Tuned and asynchronous stencil kernels for CPU/GPU systems (thesis)
Georgia Institute of Technology
Georgia Institute of Technology, 2009
@article{venkatasubramanian2009tuned,
title={Tuned and asynchronous stencil kernels for CPU/GPU systems},
author={Venkatasubramanian, S.},
year={2009},
publisher={Georgia Institute of Technology}
}
We describe heterogeneous multi-CPU and multi-GPU implementations of Jacobi’s iterative method for the 2-D Poisson equation on a structured grid, in both single- and double-precision. Properly tuned, our best implementation achieves 98% of the empirical streaming GPU bandwidth (66% of peak) on a NVIDIA C1060. Motivated to find a still faster implementation, we further consider “wildly asynchronous” implementations that can reduce or even eliminate the synchronization bottleneck between iterations.
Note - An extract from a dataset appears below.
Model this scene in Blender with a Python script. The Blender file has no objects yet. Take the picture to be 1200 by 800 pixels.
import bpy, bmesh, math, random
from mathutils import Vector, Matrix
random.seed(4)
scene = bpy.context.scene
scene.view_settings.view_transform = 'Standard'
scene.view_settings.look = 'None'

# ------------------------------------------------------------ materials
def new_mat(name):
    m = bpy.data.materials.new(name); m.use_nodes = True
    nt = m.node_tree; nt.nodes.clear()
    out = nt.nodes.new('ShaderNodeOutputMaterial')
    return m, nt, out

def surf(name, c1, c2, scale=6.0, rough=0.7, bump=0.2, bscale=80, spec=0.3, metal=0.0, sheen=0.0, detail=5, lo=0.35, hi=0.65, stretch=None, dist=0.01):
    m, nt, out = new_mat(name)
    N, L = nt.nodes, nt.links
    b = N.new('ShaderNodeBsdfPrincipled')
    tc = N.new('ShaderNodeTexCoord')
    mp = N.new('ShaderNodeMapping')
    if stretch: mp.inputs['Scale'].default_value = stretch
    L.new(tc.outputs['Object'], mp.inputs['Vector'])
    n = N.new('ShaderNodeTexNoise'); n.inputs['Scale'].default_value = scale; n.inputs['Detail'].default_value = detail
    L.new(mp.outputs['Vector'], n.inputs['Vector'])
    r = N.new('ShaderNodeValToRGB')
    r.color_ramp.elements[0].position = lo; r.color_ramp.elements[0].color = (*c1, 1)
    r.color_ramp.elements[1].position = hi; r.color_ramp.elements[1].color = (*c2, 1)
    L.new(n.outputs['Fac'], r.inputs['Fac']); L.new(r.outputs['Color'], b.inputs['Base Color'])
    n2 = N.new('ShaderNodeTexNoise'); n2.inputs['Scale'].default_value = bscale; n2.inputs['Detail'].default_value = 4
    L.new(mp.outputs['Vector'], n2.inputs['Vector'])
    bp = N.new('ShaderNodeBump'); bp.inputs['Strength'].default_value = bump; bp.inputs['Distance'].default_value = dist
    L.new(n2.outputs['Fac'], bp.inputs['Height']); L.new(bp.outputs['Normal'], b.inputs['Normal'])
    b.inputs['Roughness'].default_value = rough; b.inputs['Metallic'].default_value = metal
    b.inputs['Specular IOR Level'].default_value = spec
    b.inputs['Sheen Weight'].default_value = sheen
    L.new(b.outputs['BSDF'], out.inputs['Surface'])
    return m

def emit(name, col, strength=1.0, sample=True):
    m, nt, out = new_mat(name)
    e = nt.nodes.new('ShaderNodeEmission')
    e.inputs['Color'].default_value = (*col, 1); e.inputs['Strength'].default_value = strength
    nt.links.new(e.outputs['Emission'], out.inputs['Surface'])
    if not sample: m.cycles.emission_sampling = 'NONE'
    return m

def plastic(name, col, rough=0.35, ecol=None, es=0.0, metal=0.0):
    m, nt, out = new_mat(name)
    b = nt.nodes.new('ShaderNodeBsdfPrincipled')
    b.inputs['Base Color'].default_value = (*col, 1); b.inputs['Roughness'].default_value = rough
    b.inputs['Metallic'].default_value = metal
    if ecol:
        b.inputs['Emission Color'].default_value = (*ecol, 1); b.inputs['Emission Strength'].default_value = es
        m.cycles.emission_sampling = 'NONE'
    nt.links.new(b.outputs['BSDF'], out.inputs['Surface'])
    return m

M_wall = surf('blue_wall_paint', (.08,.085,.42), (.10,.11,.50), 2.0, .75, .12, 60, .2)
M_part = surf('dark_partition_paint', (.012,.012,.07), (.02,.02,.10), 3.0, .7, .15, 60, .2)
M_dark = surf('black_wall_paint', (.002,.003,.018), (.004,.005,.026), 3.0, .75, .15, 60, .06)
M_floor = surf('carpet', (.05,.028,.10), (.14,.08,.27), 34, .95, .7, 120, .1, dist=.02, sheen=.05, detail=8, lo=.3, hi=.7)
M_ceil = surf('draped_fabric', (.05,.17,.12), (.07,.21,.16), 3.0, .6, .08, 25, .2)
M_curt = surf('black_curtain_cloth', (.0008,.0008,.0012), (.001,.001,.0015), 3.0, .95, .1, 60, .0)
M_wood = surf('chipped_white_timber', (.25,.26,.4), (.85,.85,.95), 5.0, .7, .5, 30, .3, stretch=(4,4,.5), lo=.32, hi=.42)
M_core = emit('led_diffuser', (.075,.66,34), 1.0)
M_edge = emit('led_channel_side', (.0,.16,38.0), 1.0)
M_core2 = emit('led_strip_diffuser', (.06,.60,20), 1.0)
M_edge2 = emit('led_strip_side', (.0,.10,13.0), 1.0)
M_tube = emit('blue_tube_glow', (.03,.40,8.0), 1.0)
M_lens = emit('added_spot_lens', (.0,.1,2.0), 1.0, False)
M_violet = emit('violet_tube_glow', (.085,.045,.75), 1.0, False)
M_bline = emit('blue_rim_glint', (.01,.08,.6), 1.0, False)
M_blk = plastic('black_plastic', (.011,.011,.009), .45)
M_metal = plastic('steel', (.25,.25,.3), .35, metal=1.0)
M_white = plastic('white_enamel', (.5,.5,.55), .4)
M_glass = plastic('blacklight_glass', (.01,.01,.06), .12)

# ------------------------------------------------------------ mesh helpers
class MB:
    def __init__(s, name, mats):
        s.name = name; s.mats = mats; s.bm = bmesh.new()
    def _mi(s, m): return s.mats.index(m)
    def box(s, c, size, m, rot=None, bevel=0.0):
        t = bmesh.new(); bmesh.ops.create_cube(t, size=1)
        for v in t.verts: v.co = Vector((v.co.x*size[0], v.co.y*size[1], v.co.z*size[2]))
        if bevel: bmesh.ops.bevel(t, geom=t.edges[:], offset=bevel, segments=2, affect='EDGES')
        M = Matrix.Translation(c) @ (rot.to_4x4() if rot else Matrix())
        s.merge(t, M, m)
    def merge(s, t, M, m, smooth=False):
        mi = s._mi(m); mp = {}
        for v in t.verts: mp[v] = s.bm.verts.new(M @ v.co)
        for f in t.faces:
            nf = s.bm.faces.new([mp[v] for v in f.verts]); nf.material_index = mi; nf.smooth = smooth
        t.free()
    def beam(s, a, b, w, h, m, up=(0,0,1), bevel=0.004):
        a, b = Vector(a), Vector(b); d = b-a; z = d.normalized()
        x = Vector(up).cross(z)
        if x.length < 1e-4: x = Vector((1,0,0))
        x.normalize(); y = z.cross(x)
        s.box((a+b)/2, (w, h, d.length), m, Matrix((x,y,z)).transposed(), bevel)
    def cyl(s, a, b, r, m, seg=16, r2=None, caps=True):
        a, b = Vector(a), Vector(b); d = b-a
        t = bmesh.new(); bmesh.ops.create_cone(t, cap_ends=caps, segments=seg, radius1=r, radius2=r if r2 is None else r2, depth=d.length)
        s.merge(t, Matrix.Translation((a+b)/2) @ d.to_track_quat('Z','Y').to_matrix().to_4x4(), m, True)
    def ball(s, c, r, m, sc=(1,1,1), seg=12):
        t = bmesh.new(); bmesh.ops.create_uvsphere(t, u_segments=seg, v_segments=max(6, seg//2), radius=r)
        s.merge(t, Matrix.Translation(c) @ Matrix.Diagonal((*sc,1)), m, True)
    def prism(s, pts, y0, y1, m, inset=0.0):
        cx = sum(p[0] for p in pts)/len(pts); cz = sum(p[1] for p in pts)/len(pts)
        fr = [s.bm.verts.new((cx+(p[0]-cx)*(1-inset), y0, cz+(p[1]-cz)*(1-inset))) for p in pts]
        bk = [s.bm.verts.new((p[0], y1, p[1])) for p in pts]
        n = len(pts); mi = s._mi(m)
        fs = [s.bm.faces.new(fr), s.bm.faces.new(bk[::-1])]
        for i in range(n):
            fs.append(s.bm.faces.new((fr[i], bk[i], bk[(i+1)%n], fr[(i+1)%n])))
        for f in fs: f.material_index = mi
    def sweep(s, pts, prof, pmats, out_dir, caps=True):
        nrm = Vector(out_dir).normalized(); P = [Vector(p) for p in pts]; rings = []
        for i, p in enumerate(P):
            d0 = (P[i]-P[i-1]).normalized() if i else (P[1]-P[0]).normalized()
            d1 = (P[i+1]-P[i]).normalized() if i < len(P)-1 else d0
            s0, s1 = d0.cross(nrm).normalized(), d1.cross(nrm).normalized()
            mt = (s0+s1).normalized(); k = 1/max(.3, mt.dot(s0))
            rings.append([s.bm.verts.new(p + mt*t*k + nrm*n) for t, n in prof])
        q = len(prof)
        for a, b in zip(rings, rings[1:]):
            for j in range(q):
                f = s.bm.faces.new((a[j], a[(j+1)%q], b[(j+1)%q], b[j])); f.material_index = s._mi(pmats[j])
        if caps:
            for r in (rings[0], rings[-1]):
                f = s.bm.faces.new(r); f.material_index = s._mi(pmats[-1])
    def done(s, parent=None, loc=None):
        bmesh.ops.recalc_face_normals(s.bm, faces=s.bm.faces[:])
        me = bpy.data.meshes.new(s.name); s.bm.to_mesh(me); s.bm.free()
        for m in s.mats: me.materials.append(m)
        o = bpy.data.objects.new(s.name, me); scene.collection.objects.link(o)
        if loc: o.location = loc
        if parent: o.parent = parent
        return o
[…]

In these versions, which are based on the principle of a chaotic relaxation (Chazan and Miranker, 1969), we simply remove or delay synchronization between iterations, thereby potentially trading off more flops (via more iterations to converge) for a higher degree of asynchronous parallelism. Our relaxed-synchronization implementations on a GPU can be 1.2-2.5x faster than our best synchronized GPU implementation while achieving the same accuracy. Looking forward, this result suggests research on similarly “fast-and-loose” algorithms in the coming era of increasingly massive concurrency and relatively high synchronization or communication costs.